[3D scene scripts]
»»
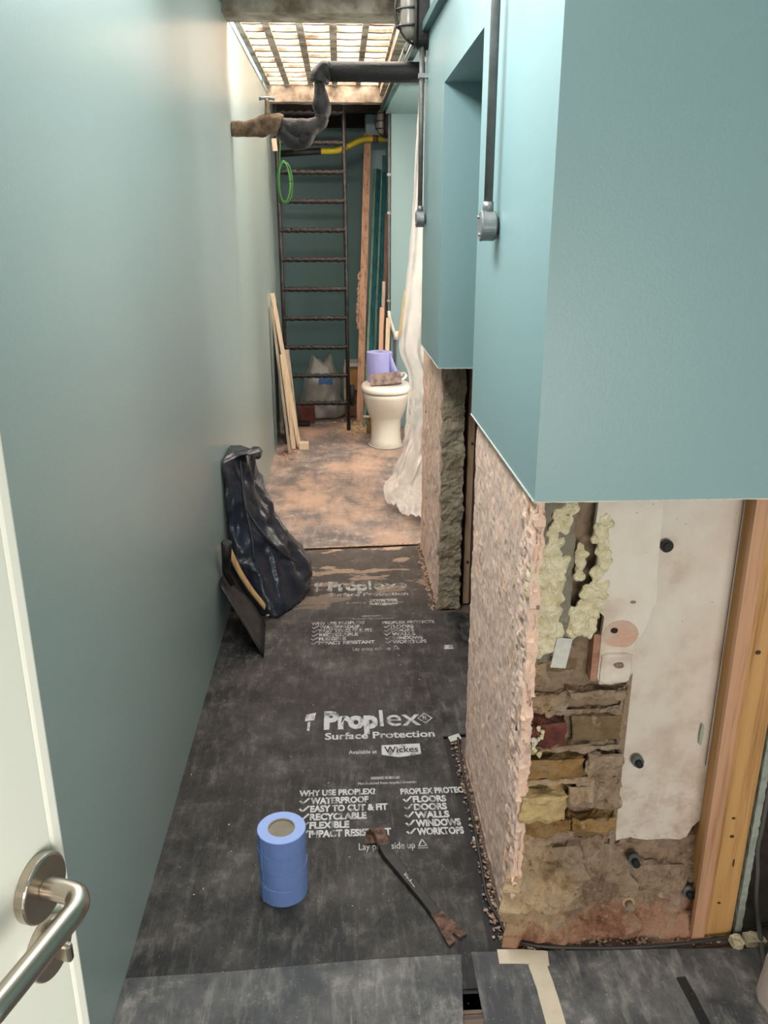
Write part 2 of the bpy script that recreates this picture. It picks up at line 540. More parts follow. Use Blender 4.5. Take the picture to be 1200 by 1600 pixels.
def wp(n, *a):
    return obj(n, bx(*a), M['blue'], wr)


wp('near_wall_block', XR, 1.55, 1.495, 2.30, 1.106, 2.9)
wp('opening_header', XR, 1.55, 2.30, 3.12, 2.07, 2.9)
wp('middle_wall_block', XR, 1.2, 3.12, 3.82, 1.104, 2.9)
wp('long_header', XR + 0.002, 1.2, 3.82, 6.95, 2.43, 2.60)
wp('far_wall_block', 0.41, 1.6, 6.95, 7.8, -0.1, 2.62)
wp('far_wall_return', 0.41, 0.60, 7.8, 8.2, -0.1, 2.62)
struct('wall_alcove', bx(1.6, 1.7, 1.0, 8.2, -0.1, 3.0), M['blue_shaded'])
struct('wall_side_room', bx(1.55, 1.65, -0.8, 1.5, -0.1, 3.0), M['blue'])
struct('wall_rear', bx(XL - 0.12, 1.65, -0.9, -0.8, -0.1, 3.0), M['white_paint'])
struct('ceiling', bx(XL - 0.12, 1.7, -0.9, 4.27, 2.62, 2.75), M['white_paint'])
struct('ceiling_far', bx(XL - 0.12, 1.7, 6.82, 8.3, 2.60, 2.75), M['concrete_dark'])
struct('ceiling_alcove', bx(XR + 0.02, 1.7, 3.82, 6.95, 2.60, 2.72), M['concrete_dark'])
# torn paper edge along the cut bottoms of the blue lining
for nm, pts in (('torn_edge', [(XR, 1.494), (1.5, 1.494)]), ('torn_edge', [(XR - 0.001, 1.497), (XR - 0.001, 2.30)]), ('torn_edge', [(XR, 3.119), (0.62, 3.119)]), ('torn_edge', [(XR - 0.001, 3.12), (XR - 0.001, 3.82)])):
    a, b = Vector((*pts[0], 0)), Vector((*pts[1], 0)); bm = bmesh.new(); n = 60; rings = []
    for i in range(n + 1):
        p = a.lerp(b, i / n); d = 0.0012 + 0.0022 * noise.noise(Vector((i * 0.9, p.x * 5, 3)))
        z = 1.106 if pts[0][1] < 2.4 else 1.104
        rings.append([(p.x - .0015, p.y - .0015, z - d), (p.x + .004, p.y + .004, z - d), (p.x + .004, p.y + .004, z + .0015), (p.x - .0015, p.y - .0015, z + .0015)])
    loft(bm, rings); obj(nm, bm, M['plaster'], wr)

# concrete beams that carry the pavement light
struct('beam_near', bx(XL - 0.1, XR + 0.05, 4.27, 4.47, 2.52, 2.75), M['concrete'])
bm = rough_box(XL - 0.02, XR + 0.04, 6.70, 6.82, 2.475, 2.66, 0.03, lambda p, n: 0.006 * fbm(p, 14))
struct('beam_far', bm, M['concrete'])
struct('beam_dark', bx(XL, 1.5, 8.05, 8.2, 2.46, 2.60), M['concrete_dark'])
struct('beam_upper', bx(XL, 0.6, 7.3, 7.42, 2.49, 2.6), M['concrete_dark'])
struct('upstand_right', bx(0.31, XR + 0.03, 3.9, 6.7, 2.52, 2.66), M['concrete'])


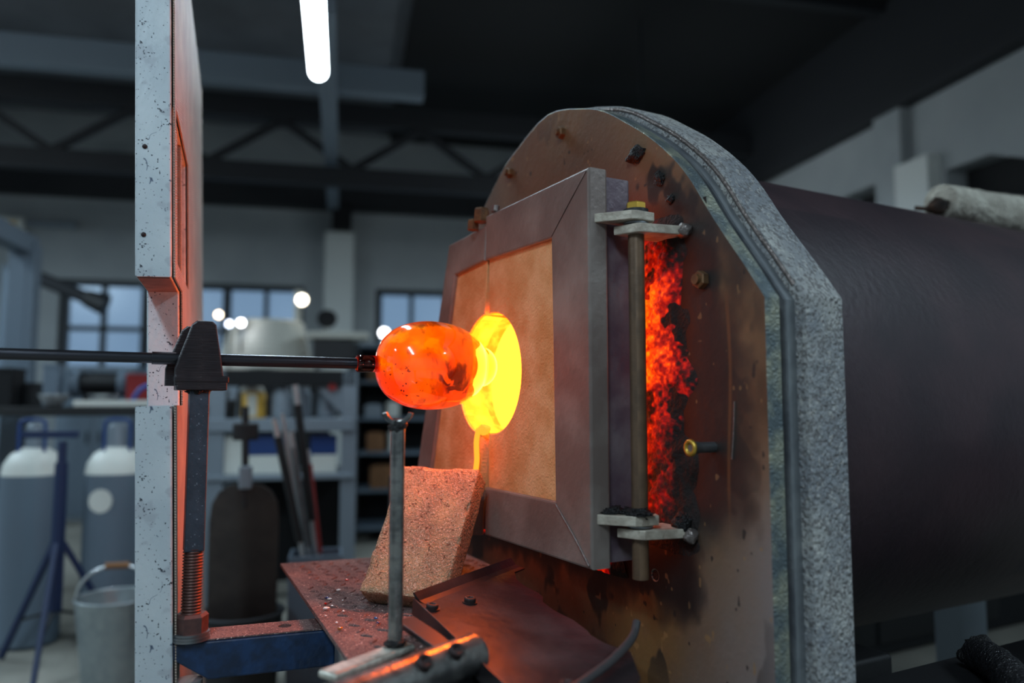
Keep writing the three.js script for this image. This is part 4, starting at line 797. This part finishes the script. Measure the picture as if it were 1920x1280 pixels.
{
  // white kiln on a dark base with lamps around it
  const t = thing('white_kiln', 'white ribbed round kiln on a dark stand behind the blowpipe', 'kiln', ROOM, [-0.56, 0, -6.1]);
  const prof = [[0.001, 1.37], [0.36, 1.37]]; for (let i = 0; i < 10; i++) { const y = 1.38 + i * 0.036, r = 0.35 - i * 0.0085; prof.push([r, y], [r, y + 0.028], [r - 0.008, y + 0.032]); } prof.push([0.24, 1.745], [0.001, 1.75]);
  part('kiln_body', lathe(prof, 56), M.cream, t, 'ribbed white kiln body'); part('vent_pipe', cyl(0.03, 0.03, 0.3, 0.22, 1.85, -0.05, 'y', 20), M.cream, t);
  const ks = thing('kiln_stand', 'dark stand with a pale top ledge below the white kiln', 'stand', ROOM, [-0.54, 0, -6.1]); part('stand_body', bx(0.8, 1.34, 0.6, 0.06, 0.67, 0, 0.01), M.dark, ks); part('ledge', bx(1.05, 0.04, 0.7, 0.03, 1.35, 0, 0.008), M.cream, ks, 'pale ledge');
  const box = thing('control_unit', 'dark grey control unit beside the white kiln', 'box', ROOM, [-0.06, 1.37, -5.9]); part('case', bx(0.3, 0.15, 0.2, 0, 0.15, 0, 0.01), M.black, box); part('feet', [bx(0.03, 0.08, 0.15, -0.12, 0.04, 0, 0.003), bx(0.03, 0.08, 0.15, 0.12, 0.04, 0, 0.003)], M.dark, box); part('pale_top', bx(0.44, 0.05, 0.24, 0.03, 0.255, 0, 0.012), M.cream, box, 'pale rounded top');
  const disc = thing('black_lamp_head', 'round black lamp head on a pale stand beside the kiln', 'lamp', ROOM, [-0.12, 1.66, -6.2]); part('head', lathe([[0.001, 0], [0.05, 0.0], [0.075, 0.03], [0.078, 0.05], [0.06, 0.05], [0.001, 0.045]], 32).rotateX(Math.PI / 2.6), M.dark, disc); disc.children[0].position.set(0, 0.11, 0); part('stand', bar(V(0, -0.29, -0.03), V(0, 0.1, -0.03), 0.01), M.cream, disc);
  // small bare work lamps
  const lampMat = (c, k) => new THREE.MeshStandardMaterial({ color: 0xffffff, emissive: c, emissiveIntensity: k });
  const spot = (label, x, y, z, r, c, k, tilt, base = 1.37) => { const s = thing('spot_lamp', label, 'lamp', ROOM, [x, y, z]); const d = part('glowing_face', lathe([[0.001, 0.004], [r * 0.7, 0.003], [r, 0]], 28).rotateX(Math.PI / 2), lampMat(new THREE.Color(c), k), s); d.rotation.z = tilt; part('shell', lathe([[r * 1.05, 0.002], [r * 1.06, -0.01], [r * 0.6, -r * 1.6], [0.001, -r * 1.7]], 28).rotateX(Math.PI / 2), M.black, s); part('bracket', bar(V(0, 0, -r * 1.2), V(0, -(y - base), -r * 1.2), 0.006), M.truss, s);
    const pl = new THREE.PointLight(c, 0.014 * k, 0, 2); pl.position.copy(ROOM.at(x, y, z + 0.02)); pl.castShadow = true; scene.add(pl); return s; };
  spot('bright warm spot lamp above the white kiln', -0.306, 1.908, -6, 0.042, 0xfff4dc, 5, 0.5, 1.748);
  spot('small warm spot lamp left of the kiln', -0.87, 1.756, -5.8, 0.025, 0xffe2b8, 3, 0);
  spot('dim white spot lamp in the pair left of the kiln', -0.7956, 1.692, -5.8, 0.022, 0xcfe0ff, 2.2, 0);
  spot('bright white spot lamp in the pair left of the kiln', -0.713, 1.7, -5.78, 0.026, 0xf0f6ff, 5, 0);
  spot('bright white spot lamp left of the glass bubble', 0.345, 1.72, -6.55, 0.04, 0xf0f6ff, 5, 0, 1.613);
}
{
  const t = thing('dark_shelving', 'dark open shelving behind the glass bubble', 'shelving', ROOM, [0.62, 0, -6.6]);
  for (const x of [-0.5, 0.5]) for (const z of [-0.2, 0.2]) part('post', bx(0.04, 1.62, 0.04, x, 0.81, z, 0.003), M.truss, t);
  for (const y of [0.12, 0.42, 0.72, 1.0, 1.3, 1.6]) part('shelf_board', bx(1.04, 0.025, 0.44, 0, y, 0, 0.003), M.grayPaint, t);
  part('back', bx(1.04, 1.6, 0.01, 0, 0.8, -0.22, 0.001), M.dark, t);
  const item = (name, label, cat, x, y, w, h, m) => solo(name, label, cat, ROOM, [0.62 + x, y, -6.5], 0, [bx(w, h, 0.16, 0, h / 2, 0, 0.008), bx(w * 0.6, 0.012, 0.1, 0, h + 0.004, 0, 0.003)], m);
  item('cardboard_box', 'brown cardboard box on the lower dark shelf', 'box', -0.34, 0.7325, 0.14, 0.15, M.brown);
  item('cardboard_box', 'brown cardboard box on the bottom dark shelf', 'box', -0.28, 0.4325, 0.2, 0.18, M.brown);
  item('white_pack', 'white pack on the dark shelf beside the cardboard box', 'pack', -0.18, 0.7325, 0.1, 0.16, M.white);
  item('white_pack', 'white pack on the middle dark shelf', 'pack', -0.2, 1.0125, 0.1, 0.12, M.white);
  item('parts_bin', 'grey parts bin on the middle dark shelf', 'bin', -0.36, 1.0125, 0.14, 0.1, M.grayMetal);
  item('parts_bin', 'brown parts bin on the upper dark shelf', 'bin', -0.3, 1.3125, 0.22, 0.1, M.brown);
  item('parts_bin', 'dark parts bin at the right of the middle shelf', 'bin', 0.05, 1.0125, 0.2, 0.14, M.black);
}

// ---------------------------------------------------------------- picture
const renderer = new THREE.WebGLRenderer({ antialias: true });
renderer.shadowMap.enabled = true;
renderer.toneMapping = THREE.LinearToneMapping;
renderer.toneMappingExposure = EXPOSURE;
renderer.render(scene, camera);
««
What you are asked to do:
Each line from the top of the material through the line containing "wp('far_wall_return', 0.41, 0.60, 7.8, 8.2, -0.1, 2.62)" should be reproduced exactly; please drop any images.

Result of this exercise:
Write part 2 of the bpy script that recreates this picture. It picks up at line 540. More parts follow. Use Blender 4.5. Take the picture to be 1200 by 1600 pixels.
def wp(n, *a):
    return obj(n, bx(*a), M['blue'], wr)


wp('near_wall_block', XR, 1.55, 1.495, 2.30, 1.106, 2.9)
wp('opening_header', XR, 1.55, 2.30, 3.12, 2.07, 2.9)
wp('middle_wall_block', XR, 1.2, 3.12, 3.82, 1.104, 2.9)
wp('long_header', XR + 0.002, 1.2, 3.82, 6.95, 2.43, 2.60)
wp('far_wall_block', 0.41, 1.6, 6.95, 7.8, -0.1, 2.62)
wp('far_wall_return', 0.41, 0.60, 7.8, 8.2, -0.1, 2.62)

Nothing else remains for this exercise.